Document Type Definition DTD

LANSA Web Functions

Document Type Definition (DTD)

According to the XHTML 1.0 W3C recommendation (http://www.w3.org/TR/xhtml1/) section 3.1.1, there must be a DOCTYPE declaration in the document prior to the root element.

The public identifier included in the DOCTYPE declaration must reference one of the three Document Type Definitions found in http://www.w3.org/TR/xhtml1/#dtds using the respective Formal Public Identifier. The system identifier may be changed to reflect local system conventions.

<!DOCTYPE html 

     PUBLIC "-//W3C//DTD XHTML 1.0 Strict//EN"

     "http://www.w3.org/TR/DTD/xhtml1-strict.dtd">

 

<!DOCTYPE html

     PUBLIC "-//W3C//DTD XHTML 1.0 Transitional//EN"

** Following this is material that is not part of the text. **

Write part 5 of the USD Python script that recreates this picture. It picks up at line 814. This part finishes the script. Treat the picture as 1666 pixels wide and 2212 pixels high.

     "http://www.w3.org/TR/xhtml1/DTD/xhtml1-transitional.dtd">

 

<!DOCTYPE html 

     PUBLIC "-//W3C//DTD XHTML 1.0 Frameset//EN"

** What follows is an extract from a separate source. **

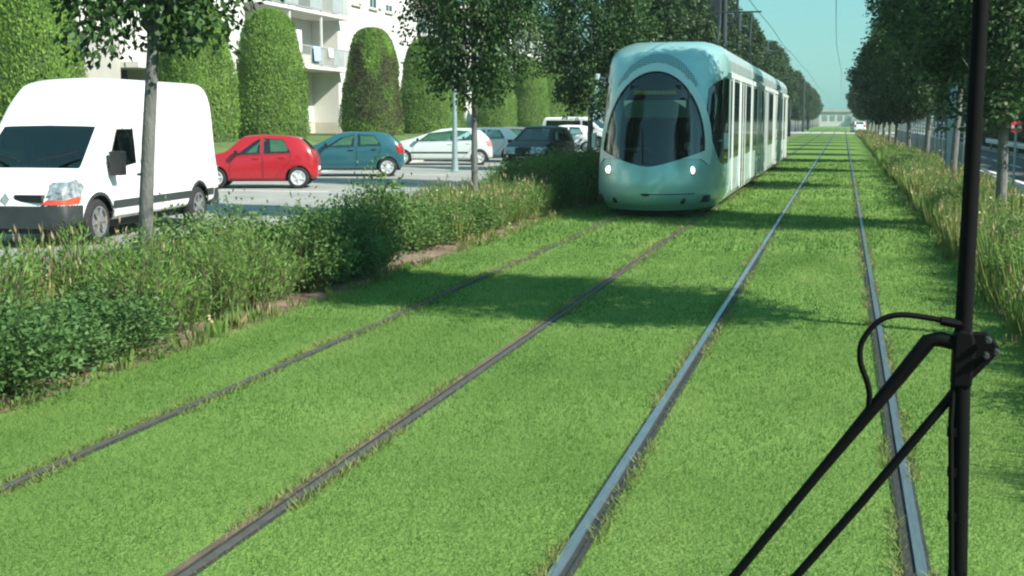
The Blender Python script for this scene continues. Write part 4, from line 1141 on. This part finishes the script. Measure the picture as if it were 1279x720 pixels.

     "http://www.w3.org/TR/DTD/xhtml1-frameset.dtd">

 

LANSA for the Web ships with default pages for each of these Document Type Definitions.

If you download the Document Type Definitions and install them on your web server, then you can change the DOCTYPE declarations so you don't need to refer to the w3.org web site.

Note: LANSA for the Web uses either the Transitional DTD or the Frameset DTD (for pages that contain frames). It does not use the Strict DTD, as strict XHTML requires that all style information be provided via style sheets and not embedded in the XHTML page.

Some old browsers may have problems avoiding the display of the DOCTYPE declaration. Current generation browsers correctly hide them from being displayed.